Esqueci


Cantilena


Antes de tudo, esqueça a teoria. Salvo se estiver a fim de fazer crítica literária.
Teoria é regar com ácido edificante regulador tuas sementes em vias de explodir. Teoria é racionalização. Ou o que quer que você tenha aí dentro a ponto de explodir.
Escrever e racionalizar são, seriam antagônicos se a vida fosse simétrica como pretendemos que seja.
Depois de décadas escrevendo, ou tentando, tenho uma teoria, acho. (Escrever é carcar o pé na merda da contradição.): escreva até doer. O dia que vir que tá doendo, doendo pra caralho, nesse dia provavelmente estará escrevendo. Escrevendo, o que, porra? Não importa o quê. Aquilo que tem aí dentro que precise ser escrito.
Todos temos aqui dentro algo a escrever, acho. A maioria nasce e morre sem saber disso, lililiralará. Estão todos ocupados demais vivendo. (Versinho que Lennon fez pro filho dele: Life is what happens to you when you're busy making other plans.)
Se você está cheio, escrever vai te esvaziar até você encher de novo.
Se está vazio, escrever vai te deixar cheio.

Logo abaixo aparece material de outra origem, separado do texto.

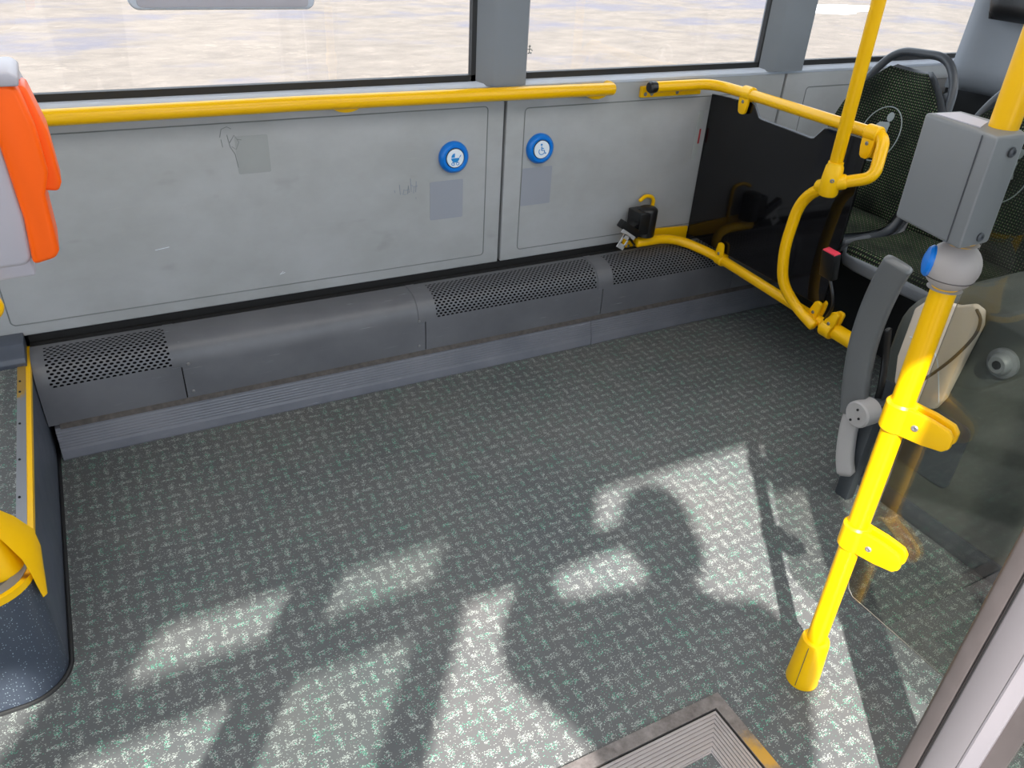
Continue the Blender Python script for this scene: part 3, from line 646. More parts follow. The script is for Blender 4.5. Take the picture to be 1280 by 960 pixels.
def seat(yc, label, group='patterned seats behind the board'):
    t = thing('passenger_seat', label, 'seat', (2.1, yc, 0), group)
    Y = Vector((0, yc, 0)); n = 22
    rows = []; sh = []
    for i in range(n + 1):
        v = SL * i / n; c = SB0 + Y + SD * v; rows.append((c + SN * 0.012, interp(HWT, v) , SN, v))
        sh.append((c - SN * 0.012 - SD * 0.0 , interp(HWT, v) + 0.014, SN, v))
    loft('backrest_shell', [(SB0 + Y - SD * 0.03 - SN * 0.012, 0.19, SN, 0)] + sh + [(SB1 + Y + SD * 0.012 - SN * 0.012, 0.066, SN, 1)], 16, 0.018, 'shell', t, cup=0.03)
    bk = loft('backrest_cushion', rows, 20, 0.018, 'fabric', t, cup=0.03)
    # seat pad
    rows = []
    Cp = [(1.960, 0.428), (1.966, 0.446), (1.985, 0.455), (2.05, 0.452), (2.14, 0.446), (2.22, 0.450), (2.272, 0.462)]
    HW = [(1.955, .150), (1.975, .175), (2.02, .192), (2.10, .198), (2.3, .190)]
    P = spline([(a, 0, b) for a, b in Cp], 4); acc = 0
    for i, p in enumerate(P):
        d = (P[min(i + 1, len(P) - 1)] - P[max(i - 1, 0)]).normalized(); nv = Vector((-d.z, 0, d.x))
        if i: acc += (P[i] - P[i - 1]).length
        rows.append((p + Y, interp(HW, p.x), nv, acc))
    loft('seat_cushion', rows, 20, 0.012, 'fabric', t, cup=0.008, uvoff=(0, 2))
    # lower tray with raised grey rim
    out = []
    for x, hy in ((2.29, .195), (2.12, .215), (2.04, .214), (1.985, .196), (1.950, .160), (1.938, .11), (1.934, 0.0)): out.append((x, hy))
    ol = [(x, yc + h, 0.405) for x, h in out] + [(x, yc - h, 0.405) for x, h in out[::-1][1:]]
    bm = nb_(); add_poly(bm, ol, (0, 0, 0.040), 0.010, 3); finish('seat_tray', bm, 'shell_l', t)
    # side cheek linking tray and backrest
    for sg in (-1, 1):
        bm = nb_(); pts = spline([(2.02, yc + sg * .198, 0.432), (2.16, yc + sg * .200, 0.428), (2.25, yc + sg * .201, 0.45), (2.30, yc + sg * .201, 0.53), (2.335, yc + sg * .200, 0.64), (2.365, yc + sg * .196, 0.74)], 7)
        add_tube(bm, pts, 0.014, 12, flat=1.3); finish('side_cheek', bm, 'shell', t)
    # grab handle arch
    bm = nb_(); pl = lambda u, v, w=0.0: SB0 + Y + SD * v + Vector((0, u, 0)) + SN * w
    pts = fillet([pl(.192, .30), pl(.170, .40), pl(.115, .505, -.01), pl(-.075, .515, -.01), pl(-.150, .44), pl(-.178, .30)], [0, .05, .06, .06, .06, 0], 8)
    add_tube(bm, pts, 0.0135, 14); finish('grab_handle', bm, 'shell', t)
    bm = nb_(); add_poly(bm, [pl(-.10, .385, -.004), pl(-.165, .345, -.004), pl(-.165, .40, -.004), pl(-.150, .425, -.004)], SN * 0.012, .002); finish('handle_web', bm, 'shell', t)
    # pictogram: ring, figure with stick
    def cupped(u, v): return pl(u, v, 0.0118 + 0.018 * 1.0 + 0.0006 + 0.03 * (u / .2) ** 2)
    bm = nb_(); uc, vc = 0.0, 0.245
    add_tube(bm, [cupped(uc + .072 * math.cos(k * math.pi / 24), vc + .088 * math.sin(k * math.pi / 24)) for k in range(49)], 0.0019, 6, None)
    pg = finish('pictogram_ring', bm, 'picto', bk)
    bm = nb_()
    def flatp(pts): add_poly(bm, [cupped(uc - u, vc + v) for u, v in pts], SN * 0.0015)
    flatp([(0.010 + .0125 * math.cos(k * math.pi / 8), 0.058 + .015 * math.sin(k * math.pi / 8)) for k in range(16)])
    flatp([(-.020, .036), (.014, .042), (.020, .034), (.018, .0), (.006, -.020), (-.014, -.020), (-.022, .004)])
    flatp([(-.014, -.018), (.000, -.018), (-.010, -.052), (-.013, -.074), (-.025, -.074), (-.022, -.05)])
    flatp([(.000, -.018), (.008, -.018), (.002, -.050), (-.001, -.074), (-.011, -.074), (-.009, -.052)])
    flatp([(-.020, .036), (-.030, .022), (-.046, -.004), (-.040, -.008), (-.026, .012), (-.019, .018)])
    flatp([(.018, .034), (.022, .010), (.030, -.010), (.026, -.012), (.016, .006), (.012, .02)])
    add_tube(bm, [cupped(uc - .022, vc - .004), cupped(uc - .018, vc - .078)], 0.0016, 6, None)
    finish('pictogram_figure', bm, 'picto', bk)
    return t
seat(1.745, 'black green dotted seat by the window, pale standing figure symbol on its back')
seat(1.300, 'black green dotted aisle seat, partly behind the yellow stanchion and grey box')
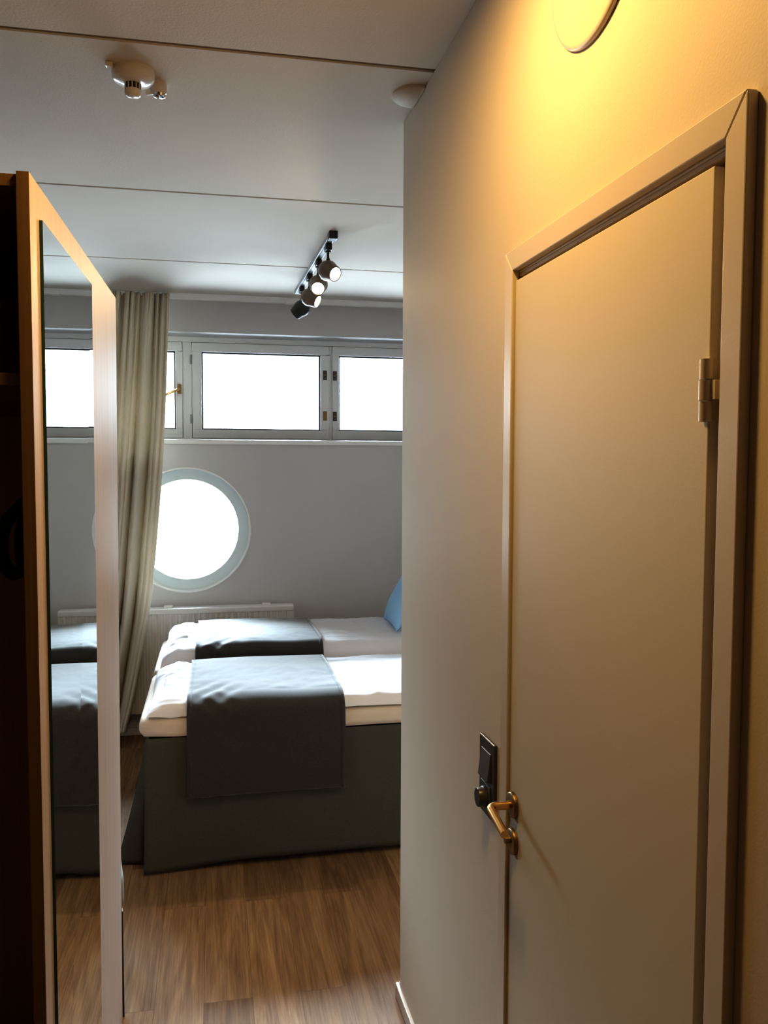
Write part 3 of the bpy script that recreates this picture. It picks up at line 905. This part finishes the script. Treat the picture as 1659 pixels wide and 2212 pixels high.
mb = MB(); mb.box(-WID+0.0195, -0.0195, DEP-0.02, DEP-0.008, 0.0, TOP-0.024, Dt); obj('back_panel', mb, M['inside'], wr)
mb = MB(); mb.box(-WID+0.0195, -0.0195, 0.02, DEP-0.02, 0.06, 0.08, Dt); obj('bottom_panel', mb, M['inside'], wr)
mb = MB(); mb.box(-0.0215, -0.0197, 0.004, DEP-0.02, 0.08, TOP-0.024, Dt); mb.box(-WID+0.0197, -WID+0.0215, 0.004, DEP-0.02, 0.08, TOP-0.024, Dt)
obj('inside_sheet', mb, M['inside'], wr)  # sheets added over the ash boards to hold the interior's shade
mb = MB(); mb.box(0.0004, 0.0058, 0.066, 0.575, 0.10, 2.056, Dt)
mr = obj('mirror', mb, M['mirror_edge'], sp); mr['label'] = 'tall frameless mirror with dark green glass edge'
me = mr.data; me.materials.append(M['mirror'])
for f in me.polygons:
    if f.normal.x > 0.9: f.material_index = 1

# white blanket folded on top of the wardrobe
P = []
mb = MB()
for L in range(2):
    mb.box(-0.46, -0.060 - 0.006*L, 0.05+0.01*L, 0.50, TOP-0.0035+0.016*L, TOP-0.0035+0.016*(L+1)-0.001, Dt)
tag(obj('folded_blanket', mb, M['sheet'], bevel=0.007, seg=4, smooth=True), 'white blanket folded on top of the wardrobe', 'blanket')

# black strap loop on a hook inside
def flat_band(pts, w, t):
    mb = MB(); rows = []
    pts = [Vector(p) for p in pts]
    for i, p in enumerate(pts):
        d = (pts[min(i+1, len(pts)-1)]-pts[max(i-1, 0)]).normalized(); nrm = Vector((-d.z, 0, d.x))
        rows.append([tuple(p+nrm*t), tuple(p+nrm*t+Vector((0, w, 0))), tuple(p-nrm*t+Vector((0, w, 0))), tuple(p-nrm*t), tuple(p+nrm*t)])
    mb.grid(rows); return mb
def catmull(pts, n=8):
    o = []
    P_ = [pts[0]]+pts+[pts[-1]]
    for i in range(1, len(P_)-2):
        p0, p1, p2, p3 = [Vector(q) for q in P_[i-1:i+3]]
        for k in range(n):
            t = k/n
            o.append(0.5*((2*p1)+(p2-p0)*t+(2*p0-5*p1+4*p2-p3)*t*t+(3*p1-p0-3*p2+p3)*t**3))
    o.append(Vector(pts[-1])); return o
y = 1.80
loop = [(-0.322, y, 1.625), (-0.352, y, 1.598), (-0.384, y, 1.566), (-0.416, y, 1.530), (-0.428, y, 1.487), (-0.424, y, 1.448), (-0.405, y, 1.424), (-0.385, y, 1.430), (-0.360, y, 1.438)]
loop2 = [(-0.322, y+0.004, 1.612), (-0.368, y+0.004, 1.565), (-0.390, y+0.004, 1.525), (-0.394, y+0.004, 1.480), (-0.390, y+0.004, 1.440), (-0.375, y+0.004, 1.430)]
mb = flat_band(catmull(loop), 0.03, 0.011)
bs = tag(obj('hanging_strap', mb, M['blackfab'], smooth=True), 'black looped strap hanging in the dark wardrobe opening', 'strap')
obj('inner_strap', flat_band(catmull(loop2), 0.025, 0.006), M['blackfab'], bs, smooth=True)
mb = MB(); mb.tube([(-0.3055, y+0.015, 1.63), (-0.330, y+0.015, 1.618), (-0.336, y+0.015, 1.632)], 0.004, 10)
obj('hook', mb, M['black'], wr)

# ------------------------------------------------------------------ light
def light(name, kind, loc, energy, col, **kw):
    l = bpy.data.lights.new(name, kind); l.energy = energy; l.color = col
    for k, v in kw.items(): setattr(l, k, v)
    o = bpy.data.objects.new(name, l); C.objects.link(o); o.location = loc; return o
for i, (p, d) in enumerate(spots):
    o = light('track_spot', 'SPOT', p, (4, 45, 4)[i], (1.0, 0.74, 0.46), spot_size=math.radians((70, 96, 80)[i]), spot_blend=0.6, shadow_soft_size=0.012)
    o.rotation_euler = d.to_track_quat('-Z', 'Y').to_euler()
o = light('hall_downlight', 'AREA', (0.16, 1.25, HC-0.02), 13.4, (1.0, 0.62, 0.21), shape='DISK', size=0.16)
# sky portals in the two window openings
def portal(x, z, sx, sz):
    o = light('window_portal', 'AREA', (x, YB+0.32, z), 1.0, (1, 1, 1), shape='RECTANGLE', size=sx, size_y=sz)
    o.rotation_euler = (-PI/2, 0, 0); o.data.cycles.is_portal = True
portal((SX0+SX1)/2, (SZ0+SZ1)/2, SX1-SX0, SZ1-SZ0)
portal(RC[0], RC[1], 2*RR, 2*RR)

w = bpy.data.worlds.new('overcast_sky'); scene.world = w; w.use_nodes = True
nt = w.node_tree; bg = nt.nodes['Background']
tc = nt.nodes.new('ShaderNodeTexCoord'); sp_ = nt.nodes.new('ShaderNodeSeparateXYZ'); rp = nt.nodes.new('ShaderNodeValToRGB')
nt.links.new(tc.outputs['Generated'], sp_.inputs[0]); nt.links.new(sp_.outputs['Z'], rp.inputs['Fac'])
mr_ = nt.nodes.new('ShaderNodeMapRange'); mr_.inputs[1].default_value = -1; mr_.inputs[2].default_value = 1
nt.links.new(sp_.outputs['Z'], mr_.inputs[0]); nt.links.new(mr_.outputs[0], rp.inputs['Fac'])
el = rp.color_ramp.elements
el[0].position = 0.0; el[0].color = (0.17, 0.195, 0.22, 1)
el[1].position = 0.84; el[1].color = (1.25, 1.50, 1.75, 1)
for p_, c_ in ((0.36, 0.18), (0.46, 0.10), (0.55, 0.115), (0.62, 0.22), (0.71, 0.95)):
    e_ = el.new(p_); e_.color = (c_*0.74, c_*0.88, c_, 1)
nt.links.new(rp.outputs[0], bg.inputs['Color']); bg.inputs['Strength'].default_value = SKY

# ------------------------------------------------------------------ camera
cam = bpy.data.cameras.new('camera'); co = bpy.data.objects.new('camera', cam); C.objects.link(co)
cam.sensor_fit = 'VERTICAL'; cam.sensor_height = 24.0; cam.sensor_width = 18.0
cam.lens = 24.0*1800/2212
cam.clip_start = 0.02
co.location = (0, 0, 1.65)
co.rotation_mode = 'QUATERNION'
co.rotation_quaternion = Matrix.Rotation(-math.atan(367/math.hypot(1800, 103)), 3, 'Z').to_quaternion() @ Matrix.Rotation(PI/2 - math.atan(103/1800), 3, 'X').to_quaternion() @ Matrix.Rotation(0.003, 3, 'Z').to_quaternion()
scene.camera = co

scene.view_settings.view_transform = 'Standard'
scene.view_settings.look = 'None'
scene.view_settings.exposure = 0.0
vs_ = scene.view_settings; vs_.use_curve_mapping = True
cm = vs_.curve_mapping; cv = cm.curves[3]
cv.points[0].location = (0, 0); cv.points[1].location = (1.0, 1.42)
for x_ in (0.02, 0.05, 0.1, 0.2, 0.35, 0.5, 0.7):
    cv.points.new(x_, 1.42*x_**1.25)
cm.use_clip = False
cm.update()
scene.cycles.use_denoising = True
scene.cycles.max_bounces = 10
scene.cycles.diffuse_bounces = 6
scene.cycles.glossy_bounces = 4
scene.cycles.transparent_max_bounces = 12
scene.cycles.sample_clamp_indirect = 6.0
scene.cycles.caustics_reflective = False
scene.cycles.caustics_refractive = False
for o in bpy.data.objects:
    if '_abs' in o: del o['_abs']
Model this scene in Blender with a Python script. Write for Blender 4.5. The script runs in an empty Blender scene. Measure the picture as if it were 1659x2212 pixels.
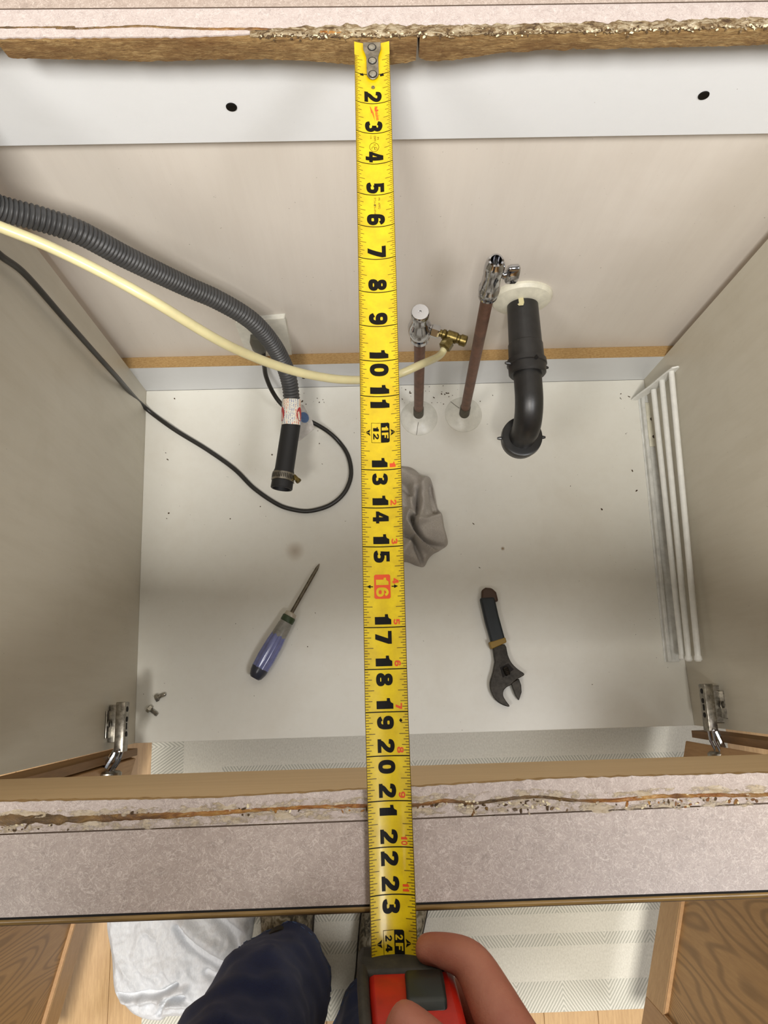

Do que quer que precise ser enchido.
Aí acontece algo fantástico: você se enxerga no que escreve(u). Nesse dia também terá escrito.
Por que a gente escreve? Sei lá. Só os teóricos e críticos literários sabem. Escritores, digo, artistas não sabem. Por quê? Porque sabem.
Cada um escreve por sua razão. Por isso esse botãozinho que nos abre a porta de nós mesmos é tão duro de achar.
Escrevo por várias. Às vezes, porque preciso, com perdão do clichezão lavado. Outras, por causa da lei da inércia ─ os dedos calejados saem teclando sozinhos e pumba! tá escrito. (Essa "técnica" é ruim, lalarálariri, escrever mecanicamente é uma merda e não leva a nada, mas não tem saída quando o monstro da inspiração tá dormindo e você tem medo de acordar o desgraçado.)
Todo escritor precisa de algum limite, senão termina obrando aquele palavrório insosso e embananado que todos conhecemos. Ou, se tiver talento, a Busca do Tempo Etc.
Por isso e por aquilo, prezados e desprezados diletantes, não posso me despedir sem um manifesto antimodernista aos que, mesmo boiando na estratosfera, pisam no cocô tentando desviar da vida durante a desesperada volta pra casa:
Seus diletantes,
Vocês não entenderam lhufas. Ai, como é gostoso, como é gostoso embasbacar incautos, ver em suas bocas primeiro a espuma gosmenta da perplexidade, depois a secura gordurosa do nojo.
Eu sempre soube. Vocês são todos tão previsíveis. Mas a previsibilidade é o que vocês mais prezam, não é? Nada como o conforto íntimo de saber que o mundinho que vocês conhecem será o mesmo daqui a 1 minuto, 1 hora, amanhã, ano que vem, sempre. Não ocorrerá nenhuma surpresa, nem boa nem má. Tudo ao redor e o que vocês amam será eternamente igual e vocês mesmos continuarão nascendo múmias e milagre! morrendo múmias.